Témoignage sur la vérification de la nationalité congolaise en vue de l’enrôlement aux scrutins de 2023

La carte d’électeur délivrée à Mayoyo B. TipoTipo

Au cours de cette année 2023, je compte retourner pour la première fois à Kinshasa après mon départ pour l’Europe en 1991 dans le cadre des études postuniversitaires. Sachant qu’au Congo la carte d’électeur sert de carte d’identité depuis 2006, je me rends dans une ville congolaise frontalière du pays où j’exerce ma profession pour me faire enrôler.

A l’entrée de mon pays, je suis témoin d’une manœuvre qui incite à la réflexion. Deux jeunes hommes aux allures de représentants de futurs candidats aux législatives accueillent ce qui semble être des membres de famille vivant de l’autre côté de la frontière afin de les guider à remplir les formalités d’usage au Bureau de la DGM et les accompagner aux bureaux d’enrôlement.

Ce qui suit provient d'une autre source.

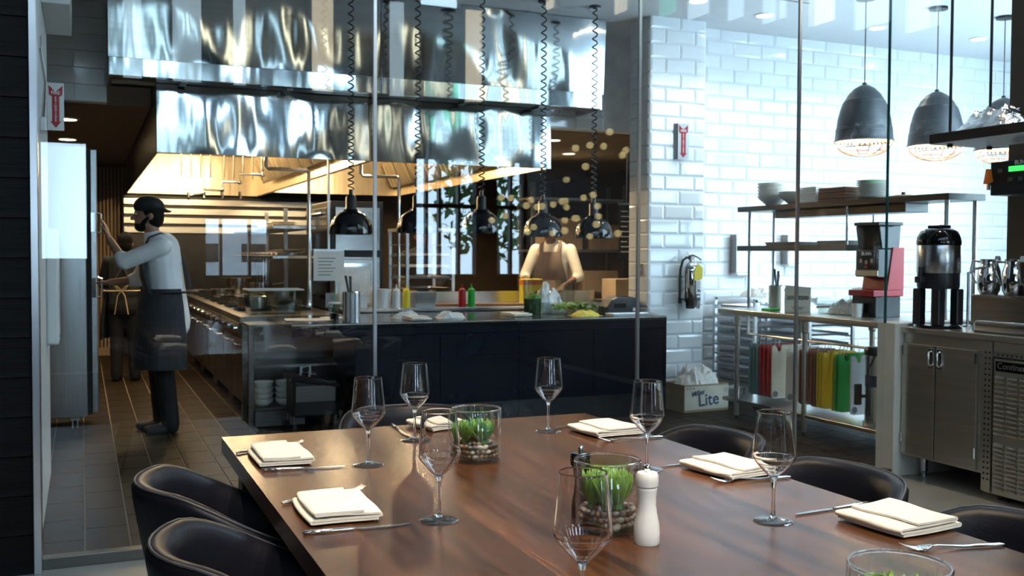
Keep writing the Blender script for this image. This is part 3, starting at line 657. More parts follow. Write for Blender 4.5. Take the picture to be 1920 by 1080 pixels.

Parmi eux, plusieurs personnes, surtout des jeunes, ne disposent d’aucune pièce d’identité autre que le Jeton de visite frontalière. Sortie, délivré, sur simple déclaration verbale et moyennant paiement d’une modique somme d’argent, par les services d’immigration du pays voisin. Sur ce Jeton, on peut lire les informations suivantes: Nom et prénoms, Nationalité, Sexe, Destination, Motif. Il y a également un NB: « Valable de 07h00 à 16h00. A retourner après usage ».

Une discussion s’engage entre des agents de la DGM et ces membres de famille. Pour la DGM, l’une des femmes dans le groupe est Congolaise. Mais ce qui semble être ses nombreux jeunes enfants ne le sont pas. Pourquoi? Parce que la femme est mariée à un homme du pays voisin. Pour cette raison, ses « enfants » sont des étrangers portant la nationalité de leur père. Par ailleurs, constate un agent de la DGM, les enfants ne parlent aucune langue congolaise. L’un des deux représentants rétorque que les enfants ont la double nationalité. Un autre agent de la DGM lui répond que le Congo ne reconnaît pas la double nationalité. Le représentant revient à la charge. Les enfants sont majeurs. Ils ont le droit de choisir leur nationalité. Une fois servi, je laisse la discussion se poursuivre et saute sur un wewa pour le bureau d’enrôlement le plus proche.

En vingt minutes, la procédure d’enrôlement est bouclée pour moi. En sortant, je tombe sur le représentant qui a sans doute obtenu gain de cause parce qu’il remplit les formalités pour son petit groupe. Sur la Fiche d’identification de l’électeur/CENI-ONIP, il y a entre autres informations son Origine (Province, Territoire/Ville, Commune/ Secteur/Chefferie, Groupement, Village).

Le problème, c’est que l’agent électoral qui note toutes les données sur la fiche ne dispose d’aucun moyen de les vérifier. Voilà donc la nationalité congolaise pour laquelle politiques et intellectuels donnent de la voix pour la défendre à Kinshasa alors même que l’Etat congolais ne dispose d’aucun outil pour la vérifier et la défendre.

Ici, nous sommes au Nord-Ouest du pays où les enjeux de nationalité sont presque nuls. Qu’en serait-il à l’Est du pays où les enjeux de nationalité déchirent le tissu social depuis un peu plus de deux décennies? Poser cette question revient à attirer l’attention des Congolais sur le travail titanesque qui les attend. Le Congo est un simulacre d’Etat et l’Etat congolais reste à construire.